Milano - Alla fine, a restare con il cerino in mano sono in due: il re senza più trono della finanza rossa e il suo ex braccio destro. Giovanni Consorte e Ivano Sacchetti. Gli unici, nel processo d’appello per la tentata scalata di Unipol a Bnl, a uscire dall’aula con una condanna. È un cerino dimezzato, perché cade l’accusa di aggiotaggio e le pene vengono ridotte (un anno e 7 mesi a Consorte e un anno e mezzo a Sacchetti per insider trading e ostacolo all’autorità di vigilanza), ma la decisione presa dai giudici di secondo grado sembra riscrivere parte di quella storia che nel 2005 vide la piccola compagnia assicurativa bolognese tentare l’assalto al grande istituto bancario. Dei tredici imputati condannati in primo grado, infatti, ben undici vengono assolti.
Assolto l’ex governatore della Banca d’Italia Antonio Fazio, assolti tra gli altri l’europarlamentare Vito Bonsignore (3 anni e 6 mesi in primo grado), gli immobiliaristi Danilo Coppola, Stefano Ricucci e Giuseppe Statuto (3 anni e 6 mesi), l’imprenditore Francesco Gaetano Caltagirone (3 anni e 6 mesi) e l’attuale amministratore delegato di Unipol Carlo Cimbri (3 anni e 7 mesi). Assolti «perché il fatto non sussiste». Il significato di un simile ribaltamento lo spiegheranno le motivazioni della sentenza, ma è chiaro che l’uscita di scena dell’ex numero uno di via Nazionale e dei «contropattisti» (alcuni dei quali peraltro coinvolti anche nel processo Bpi-Antonveneta che si è concluso tre giorni fa) suona come una sonora bocciatura della ricostruzione fatta dai pm di Milano e accolta in sostanza dai giudici di primo grado, e sembra portare l’intera vicenda sotto un’ottica nuova. Non più una responsabilità trasversale spalmata sui molti attori che ebbero un ruolo nell’assalto fallito alla Banca nazionale del lavoro (oggi in mano ai francesi di Bnp), ma due protagonisti su tutti. Consorte e Sacchetti.

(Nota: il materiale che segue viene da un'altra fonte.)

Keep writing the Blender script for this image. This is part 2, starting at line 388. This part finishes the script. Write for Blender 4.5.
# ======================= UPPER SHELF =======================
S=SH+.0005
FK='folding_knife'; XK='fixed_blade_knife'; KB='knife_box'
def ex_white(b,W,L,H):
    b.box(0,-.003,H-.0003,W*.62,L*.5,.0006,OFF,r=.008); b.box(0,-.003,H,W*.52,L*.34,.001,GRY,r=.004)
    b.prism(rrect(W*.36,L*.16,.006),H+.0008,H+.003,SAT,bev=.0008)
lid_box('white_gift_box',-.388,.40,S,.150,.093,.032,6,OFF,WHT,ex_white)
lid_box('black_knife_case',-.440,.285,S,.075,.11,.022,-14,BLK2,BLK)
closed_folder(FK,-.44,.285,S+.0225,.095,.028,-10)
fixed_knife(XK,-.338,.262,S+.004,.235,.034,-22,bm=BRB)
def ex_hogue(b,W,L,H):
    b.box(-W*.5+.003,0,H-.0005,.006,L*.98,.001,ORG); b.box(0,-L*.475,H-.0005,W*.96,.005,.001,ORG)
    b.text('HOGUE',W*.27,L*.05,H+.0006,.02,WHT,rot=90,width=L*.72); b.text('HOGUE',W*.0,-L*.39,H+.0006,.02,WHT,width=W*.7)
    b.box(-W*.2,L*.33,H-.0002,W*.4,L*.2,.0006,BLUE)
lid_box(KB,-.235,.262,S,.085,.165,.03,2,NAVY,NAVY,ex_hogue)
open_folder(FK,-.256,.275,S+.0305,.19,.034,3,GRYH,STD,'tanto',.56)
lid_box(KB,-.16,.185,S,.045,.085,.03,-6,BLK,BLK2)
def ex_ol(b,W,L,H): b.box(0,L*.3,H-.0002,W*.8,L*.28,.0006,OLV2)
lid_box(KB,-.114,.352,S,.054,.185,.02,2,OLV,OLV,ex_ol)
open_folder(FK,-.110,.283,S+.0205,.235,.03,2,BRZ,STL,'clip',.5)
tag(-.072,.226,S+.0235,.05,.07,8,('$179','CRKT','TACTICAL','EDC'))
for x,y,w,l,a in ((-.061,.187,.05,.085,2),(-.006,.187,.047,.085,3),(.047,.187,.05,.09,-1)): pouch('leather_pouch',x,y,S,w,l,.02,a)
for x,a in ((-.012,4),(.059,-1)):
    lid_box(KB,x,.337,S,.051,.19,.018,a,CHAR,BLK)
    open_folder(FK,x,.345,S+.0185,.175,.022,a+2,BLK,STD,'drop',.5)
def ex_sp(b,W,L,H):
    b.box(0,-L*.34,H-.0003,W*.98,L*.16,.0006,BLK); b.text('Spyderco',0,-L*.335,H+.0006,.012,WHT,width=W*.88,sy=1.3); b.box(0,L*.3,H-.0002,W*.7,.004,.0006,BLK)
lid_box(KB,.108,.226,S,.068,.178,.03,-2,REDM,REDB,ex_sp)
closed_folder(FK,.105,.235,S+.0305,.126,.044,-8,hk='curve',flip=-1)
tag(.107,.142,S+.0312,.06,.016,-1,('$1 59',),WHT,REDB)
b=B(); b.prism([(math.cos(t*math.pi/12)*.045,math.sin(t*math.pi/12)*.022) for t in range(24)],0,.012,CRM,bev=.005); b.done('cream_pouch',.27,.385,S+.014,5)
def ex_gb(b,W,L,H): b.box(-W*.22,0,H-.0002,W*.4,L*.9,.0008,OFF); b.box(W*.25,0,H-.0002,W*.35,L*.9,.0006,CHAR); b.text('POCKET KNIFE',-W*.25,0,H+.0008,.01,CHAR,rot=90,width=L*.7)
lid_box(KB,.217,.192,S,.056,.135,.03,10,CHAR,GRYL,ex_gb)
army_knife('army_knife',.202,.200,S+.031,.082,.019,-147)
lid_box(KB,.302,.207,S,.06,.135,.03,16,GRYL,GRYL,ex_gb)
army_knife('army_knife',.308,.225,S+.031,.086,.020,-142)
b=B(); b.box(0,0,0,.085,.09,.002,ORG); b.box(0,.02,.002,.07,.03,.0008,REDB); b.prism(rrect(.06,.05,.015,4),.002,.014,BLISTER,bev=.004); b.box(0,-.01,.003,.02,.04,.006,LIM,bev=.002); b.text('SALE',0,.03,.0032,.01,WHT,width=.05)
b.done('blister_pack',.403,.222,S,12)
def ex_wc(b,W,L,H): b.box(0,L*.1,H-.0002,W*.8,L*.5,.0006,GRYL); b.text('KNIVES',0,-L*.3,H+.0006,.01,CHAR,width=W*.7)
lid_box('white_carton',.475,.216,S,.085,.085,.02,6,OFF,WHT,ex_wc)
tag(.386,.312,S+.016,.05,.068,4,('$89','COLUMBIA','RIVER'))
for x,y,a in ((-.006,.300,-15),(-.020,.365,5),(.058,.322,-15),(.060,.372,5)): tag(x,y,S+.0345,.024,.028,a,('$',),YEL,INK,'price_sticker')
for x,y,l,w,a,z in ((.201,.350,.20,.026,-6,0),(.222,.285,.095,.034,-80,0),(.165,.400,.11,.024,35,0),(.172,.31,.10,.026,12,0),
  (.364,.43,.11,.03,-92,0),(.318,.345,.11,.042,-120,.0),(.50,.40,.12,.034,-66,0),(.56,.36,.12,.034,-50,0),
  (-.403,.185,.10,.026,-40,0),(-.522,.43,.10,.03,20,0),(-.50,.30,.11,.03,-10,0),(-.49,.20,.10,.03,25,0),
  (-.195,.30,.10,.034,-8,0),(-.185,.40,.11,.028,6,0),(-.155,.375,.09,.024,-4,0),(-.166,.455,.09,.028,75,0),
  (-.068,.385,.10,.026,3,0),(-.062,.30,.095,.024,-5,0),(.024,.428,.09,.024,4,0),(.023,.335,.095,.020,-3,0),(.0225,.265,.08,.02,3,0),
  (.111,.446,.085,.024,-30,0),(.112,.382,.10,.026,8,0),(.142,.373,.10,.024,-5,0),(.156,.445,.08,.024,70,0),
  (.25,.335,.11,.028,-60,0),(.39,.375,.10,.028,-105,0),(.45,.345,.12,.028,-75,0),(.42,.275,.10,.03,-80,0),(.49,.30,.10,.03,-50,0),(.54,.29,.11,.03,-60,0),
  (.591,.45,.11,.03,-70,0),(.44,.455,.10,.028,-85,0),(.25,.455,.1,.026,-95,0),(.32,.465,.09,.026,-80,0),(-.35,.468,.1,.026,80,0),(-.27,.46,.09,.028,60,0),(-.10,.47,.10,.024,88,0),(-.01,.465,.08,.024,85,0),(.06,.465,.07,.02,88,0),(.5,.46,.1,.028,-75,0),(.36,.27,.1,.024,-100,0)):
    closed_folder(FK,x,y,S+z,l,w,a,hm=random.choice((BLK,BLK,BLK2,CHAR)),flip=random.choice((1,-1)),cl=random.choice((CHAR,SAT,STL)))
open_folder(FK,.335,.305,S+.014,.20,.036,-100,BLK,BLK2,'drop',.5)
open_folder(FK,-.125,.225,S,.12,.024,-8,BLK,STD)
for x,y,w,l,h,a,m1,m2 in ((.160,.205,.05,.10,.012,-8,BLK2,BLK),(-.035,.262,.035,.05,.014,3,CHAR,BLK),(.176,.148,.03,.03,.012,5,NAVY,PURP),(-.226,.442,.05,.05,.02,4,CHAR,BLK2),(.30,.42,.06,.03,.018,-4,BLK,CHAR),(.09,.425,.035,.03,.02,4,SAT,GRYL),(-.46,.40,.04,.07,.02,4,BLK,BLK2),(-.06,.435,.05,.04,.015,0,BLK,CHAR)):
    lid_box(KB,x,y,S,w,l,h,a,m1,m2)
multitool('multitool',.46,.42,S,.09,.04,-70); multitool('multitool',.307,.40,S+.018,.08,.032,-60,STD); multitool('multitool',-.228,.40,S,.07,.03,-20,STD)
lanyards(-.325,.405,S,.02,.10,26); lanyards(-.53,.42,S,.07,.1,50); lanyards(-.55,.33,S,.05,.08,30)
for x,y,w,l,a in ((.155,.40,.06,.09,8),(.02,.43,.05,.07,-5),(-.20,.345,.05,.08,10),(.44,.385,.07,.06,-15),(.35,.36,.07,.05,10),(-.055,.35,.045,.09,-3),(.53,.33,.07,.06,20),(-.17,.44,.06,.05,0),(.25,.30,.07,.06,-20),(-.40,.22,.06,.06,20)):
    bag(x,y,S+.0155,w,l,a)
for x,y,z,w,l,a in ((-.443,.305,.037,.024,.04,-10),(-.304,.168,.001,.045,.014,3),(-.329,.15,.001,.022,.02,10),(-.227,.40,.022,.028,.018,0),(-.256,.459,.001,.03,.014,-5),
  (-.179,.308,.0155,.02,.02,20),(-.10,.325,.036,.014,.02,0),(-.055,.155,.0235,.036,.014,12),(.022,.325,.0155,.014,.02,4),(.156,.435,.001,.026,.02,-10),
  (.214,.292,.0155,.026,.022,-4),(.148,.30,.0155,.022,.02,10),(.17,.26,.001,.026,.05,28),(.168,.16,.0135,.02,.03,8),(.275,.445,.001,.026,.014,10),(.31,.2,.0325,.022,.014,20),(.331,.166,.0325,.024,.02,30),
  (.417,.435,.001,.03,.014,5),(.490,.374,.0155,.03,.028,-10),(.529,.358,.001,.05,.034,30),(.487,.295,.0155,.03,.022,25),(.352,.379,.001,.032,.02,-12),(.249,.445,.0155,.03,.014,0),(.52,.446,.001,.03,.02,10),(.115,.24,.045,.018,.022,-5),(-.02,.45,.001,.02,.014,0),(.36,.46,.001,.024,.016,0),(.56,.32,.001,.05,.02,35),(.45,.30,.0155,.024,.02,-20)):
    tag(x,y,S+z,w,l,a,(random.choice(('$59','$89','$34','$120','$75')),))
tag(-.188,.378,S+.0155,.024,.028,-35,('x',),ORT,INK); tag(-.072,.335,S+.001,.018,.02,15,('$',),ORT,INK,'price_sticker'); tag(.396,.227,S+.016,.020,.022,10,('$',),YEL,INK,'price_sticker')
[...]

Con il primo che - come raccontò in un’intervista avvelenata lo stesso ex numero uno della compagnia assicurativa - era legato a doppio filo alla Quercia di cui ristrutturò il debito («Il partito - spiegò - rischiava la bancarotta»), e ai suoi vertici («Le fondazioni Italianieuropei di D’Alema e Nens di Bersani sono state sponsorizzate dall’Unipol»). «Fassino, Sposetti, Latorre, D’Alema - disse ancora Consorte - erano interessati alla scalata della Bnl». Il tutto riassunto nell’ormai famoso «Abbiamo una banca?», incauto apprezzamento telefonico dell’allora segretario dei Democratici Piero Fassino.
«Non è intercorso alcun rapporto tra Unipol, i “contropattisti” e le banche popolari», ha spiegato ieri Consorte, che ha presentato una memoria scritta alla Corte d’Appello di Milano. E «non si capisce quindi a chi si riferisce la sentenza (di primo grado, ndr) quando parla di ristretta cerchia di soggetti, né come ci si sarebbe potuti muovere in piena identità di intenti e di scopi con soggetti che non erano conosciuti». Ora i giudici dovranno spiegare perché solo lui e il suo ex vice Sacchetti sono usciti dall’aula con una condanna sulle spalle. Nel frattempo, hanno ridotto la sanzione pecuniaria per Unipol (che è passata da 720mila a 420mila euro) e condannato al pagamento delle spese di giudizio la parte civile Bbva (il Banco di Bilbao, che nell’ipotesi dell’accusa sarebbe stato estromesso dall’acquisizione di Bnl attraverso la scalata pilotata della compagnia bolognese).